▶ **Work instructions**
Retype the material that follows, keeping every word as it is.

▶ **Recorded information**

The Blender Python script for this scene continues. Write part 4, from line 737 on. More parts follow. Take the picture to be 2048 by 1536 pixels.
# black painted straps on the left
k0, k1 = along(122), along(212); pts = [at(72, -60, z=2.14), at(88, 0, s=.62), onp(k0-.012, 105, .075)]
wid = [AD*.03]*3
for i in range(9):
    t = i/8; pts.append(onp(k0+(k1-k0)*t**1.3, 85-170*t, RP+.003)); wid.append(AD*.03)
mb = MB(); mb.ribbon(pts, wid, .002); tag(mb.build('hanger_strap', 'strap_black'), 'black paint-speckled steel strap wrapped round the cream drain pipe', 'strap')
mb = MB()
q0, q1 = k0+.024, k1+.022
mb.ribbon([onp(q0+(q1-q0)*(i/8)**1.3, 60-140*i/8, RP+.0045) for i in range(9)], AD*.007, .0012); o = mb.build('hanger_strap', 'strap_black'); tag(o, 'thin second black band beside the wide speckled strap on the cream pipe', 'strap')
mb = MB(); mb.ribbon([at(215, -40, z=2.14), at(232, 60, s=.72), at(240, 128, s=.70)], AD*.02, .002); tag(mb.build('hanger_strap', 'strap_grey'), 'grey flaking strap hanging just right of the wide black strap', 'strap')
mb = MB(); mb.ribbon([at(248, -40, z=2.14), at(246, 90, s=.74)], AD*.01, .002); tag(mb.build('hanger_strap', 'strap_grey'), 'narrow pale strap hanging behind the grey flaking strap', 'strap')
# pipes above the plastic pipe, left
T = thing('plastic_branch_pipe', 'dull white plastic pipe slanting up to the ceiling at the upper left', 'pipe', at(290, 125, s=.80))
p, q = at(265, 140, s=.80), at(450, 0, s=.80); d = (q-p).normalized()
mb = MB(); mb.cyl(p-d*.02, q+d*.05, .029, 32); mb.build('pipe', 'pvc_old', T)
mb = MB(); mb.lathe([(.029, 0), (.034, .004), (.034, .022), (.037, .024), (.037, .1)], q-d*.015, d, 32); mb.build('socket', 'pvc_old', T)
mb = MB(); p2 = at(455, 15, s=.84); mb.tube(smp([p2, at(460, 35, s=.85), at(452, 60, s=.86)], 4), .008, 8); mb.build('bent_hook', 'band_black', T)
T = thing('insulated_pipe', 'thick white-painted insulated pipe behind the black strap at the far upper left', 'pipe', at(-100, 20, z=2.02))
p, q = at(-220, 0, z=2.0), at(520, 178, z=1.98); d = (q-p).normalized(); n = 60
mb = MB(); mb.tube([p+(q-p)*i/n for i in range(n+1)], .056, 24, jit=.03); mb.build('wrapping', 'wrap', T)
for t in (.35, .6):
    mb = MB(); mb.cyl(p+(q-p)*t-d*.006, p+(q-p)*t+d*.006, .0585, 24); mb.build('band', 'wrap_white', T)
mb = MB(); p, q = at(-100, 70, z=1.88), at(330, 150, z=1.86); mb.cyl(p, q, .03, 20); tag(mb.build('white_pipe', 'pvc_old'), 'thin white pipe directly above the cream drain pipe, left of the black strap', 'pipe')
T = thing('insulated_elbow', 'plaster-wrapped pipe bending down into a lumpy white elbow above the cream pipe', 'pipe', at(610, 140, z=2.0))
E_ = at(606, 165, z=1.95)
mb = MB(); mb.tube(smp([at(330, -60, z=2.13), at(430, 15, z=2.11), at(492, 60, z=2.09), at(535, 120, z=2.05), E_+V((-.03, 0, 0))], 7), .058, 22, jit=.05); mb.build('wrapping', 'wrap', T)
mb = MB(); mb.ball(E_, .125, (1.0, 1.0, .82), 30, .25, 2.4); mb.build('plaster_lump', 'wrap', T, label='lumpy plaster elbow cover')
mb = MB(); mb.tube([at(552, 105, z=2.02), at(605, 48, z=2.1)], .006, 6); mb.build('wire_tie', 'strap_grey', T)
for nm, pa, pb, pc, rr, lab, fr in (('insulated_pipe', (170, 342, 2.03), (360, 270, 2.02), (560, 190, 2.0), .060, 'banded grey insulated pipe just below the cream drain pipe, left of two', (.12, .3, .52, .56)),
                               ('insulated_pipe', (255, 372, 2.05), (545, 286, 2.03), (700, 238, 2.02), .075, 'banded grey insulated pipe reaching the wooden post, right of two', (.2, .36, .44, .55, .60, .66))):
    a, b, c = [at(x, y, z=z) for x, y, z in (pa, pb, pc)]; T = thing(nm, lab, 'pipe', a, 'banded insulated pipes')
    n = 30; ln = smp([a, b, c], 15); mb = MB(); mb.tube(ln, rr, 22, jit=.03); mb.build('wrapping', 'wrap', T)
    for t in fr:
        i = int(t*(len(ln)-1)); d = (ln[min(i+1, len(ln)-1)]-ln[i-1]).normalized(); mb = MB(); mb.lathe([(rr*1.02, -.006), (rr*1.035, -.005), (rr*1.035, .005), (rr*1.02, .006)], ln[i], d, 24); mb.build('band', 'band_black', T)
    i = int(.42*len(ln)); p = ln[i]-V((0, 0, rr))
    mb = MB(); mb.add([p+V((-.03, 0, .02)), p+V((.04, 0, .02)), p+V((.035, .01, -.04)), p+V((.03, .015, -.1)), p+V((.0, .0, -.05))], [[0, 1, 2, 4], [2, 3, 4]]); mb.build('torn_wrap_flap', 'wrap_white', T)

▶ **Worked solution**
The Blender Python script for this scene continues. Write part 4, from line 737 on. More parts follow. Take the picture to be 2048 by 1536 pixels.
# black painted straps on the left
k0, k1 = along(122), along(212); pts = [at(72, -60, z=2.14), at(88, 0, s=.62), onp(k0-.012, 105, .075)]
wid = [AD*.03]*3
for i in range(9):
    t = i/8; pts.append(onp(k0+(k1-k0)*t**1.3, 85-170*t, RP+.003)); wid.append(AD*.03)
mb = MB(); mb.ribbon(pts, wid, .002); tag(mb.build('hanger_strap', 'strap_black'), 'black paint-speckled steel strap wrapped round the cream drain pipe', 'strap')
mb = MB()
q0, q1 = k0+.024, k1+.022
mb.ribbon([onp(q0+(q1-q0)*(i/8)**1.3, 60-140*i/8, RP+.0045) for i in range(9)], AD*.007, .0012); o = mb.build('hanger_strap', 'strap_black'); tag(o, 'thin second black band beside the wide speckled strap on the cream pipe', 'strap')
mb = MB(); mb.ribbon([at(215, -40, z=2.14), at(232, 60, s=.72), at(240, 128, s=.70)], AD*.02, .002); tag(mb.build('hanger_strap', 'strap_grey'), 'grey flaking strap hanging just right of the wide black strap', 'strap')
mb = MB(); mb.ribbon([at(248, -40, z=2.14), at(246, 90, s=.74)], AD*.01, .002); tag(mb.build('hanger_strap', 'strap_grey'), 'narrow pale strap hanging behind the grey flaking strap', 'strap')
# pipes above the plastic pipe, left
T = thing('plastic_branch_pipe', 'dull white plastic pipe slanting up to the ceiling at the upper left', 'pipe', at(290, 125, s=.80))
p, q = at(265, 140, s=.80), at(450, 0, s=.80); d = (q-p).normalized()
mb = MB(); mb.cyl(p-d*.02, q+d*.05, .029, 32); mb.build('pipe', 'pvc_old', T)
mb = MB(); mb.lathe([(.029, 0), (.034, .004), (.034, .022), (.037, .024), (.037, .1)], q-d*.015, d, 32); mb.build('socket', 'pvc_old', T)
mb = MB(); p2 = at(455, 15, s=.84); mb.tube(smp([p2, at(460, 35, s=.85), at(452, 60, s=.86)], 4), .008, 8); mb.build('bent_hook', 'band_black', T)
T = thing('insulated_pipe', 'thick white-painted insulated pipe behind the black strap at the far upper left', 'pipe', at(-100, 20, z=2.02))
p, q = at(-220, 0, z=2.0), at(520, 178, z=1.98); d = (q-p).normalized(); n = 60
mb = MB(); mb.tube([p+(q-p)*i/n for i in range(n+1)], .056, 24, jit=.03); mb.build('wrapping', 'wrap', T)
for t in (.35, .6):
    mb = MB(); mb.cyl(p+(q-p)*t-d*.006, p+(q-p)*t+d*.006, .0585, 24); mb.build('band', 'wrap_white', T)
mb = MB(); p, q = at(-100, 70, z=1.88), at(330, 150, z=1.86); mb.cyl(p, q, .03, 20); tag(mb.build('white_pipe', 'pvc_old'), 'thin white pipe directly above the cream drain pipe, left of the black strap', 'pipe')
T = thing('insulated_elbow', 'plaster-wrapped pipe bending down into a lumpy white elbow above the cream pipe', 'pipe', at(610, 140, z=2.0))
E_ = at(606, 165, z=1.95)
mb = MB(); mb.tube(smp([at(330, -60, z=2.13), at(430, 15, z=2.11), at(492, 60, z=2.09), at(535, 120, z=2.05), E_+V((-.03, 0, 0))], 7), .058, 22, jit=.05); mb.build('wrapping', 'wrap', T)
mb = MB(); mb.ball(E_, .125, (1.0, 1.0, .82), 30, .25, 2.4); mb.build('plaster_lump', 'wrap', T, label='lumpy plaster elbow cover')
mb = MB(); mb.tube([at(552, 105, z=2.02), at(605, 48, z=2.1)], .006, 6); mb.build('wire_tie', 'strap_grey', T)
for nm, pa, pb, pc, rr, lab, fr in (('insulated_pipe', (170, 342, 2.03), (360, 270, 2.02), (560, 190, 2.0), .060, 'banded grey insulated pipe just below the cream drain pipe, left of two', (.12, .3, .52, .56)),
                               ('insulated_pipe', (255, 372, 2.05), (545, 286, 2.03), (700, 238, 2.02), .075, 'banded grey insulated pipe reaching the wooden post, right of two', (.2, .36, .44, .55, .60, .66))):
    a, b, c = [at(x, y, z=z) for x, y, z in (pa, pb, pc)]; T = thing(nm, lab, 'pipe', a, 'banded insulated pipes')
    n = 30; ln = smp([a, b, c], 15); mb = MB(); mb.tube(ln, rr, 22, jit=.03); mb.build('wrapping', 'wrap', T)
    for t in fr:
        i = int(t*(len(ln)-1)); d = (ln[min(i+1, len(ln)-1)]-ln[i-1]).normalized(); mb = MB(); mb.lathe([(rr*1.02, -.006), (rr*1.035, -.005), (rr*1.035, .005), (rr*1.02, .006)], ln[i], d, 24); mb.build('band', 'band_black', T)
    i = int(.42*len(ln)); p = ln[i]-V((0, 0, rr))
    mb = MB(); mb.add([p+V((-.03, 0, .02)), p+V((.04, 0, .02)), p+V((.035, .01, -.04)), p+V((.03, .015, -.1)), p+V((.0, .0, -.05))], [[0, 1, 2, 4], [2, 3, 4]]); mb.build('torn_wrap_flap', 'wrap_white', T)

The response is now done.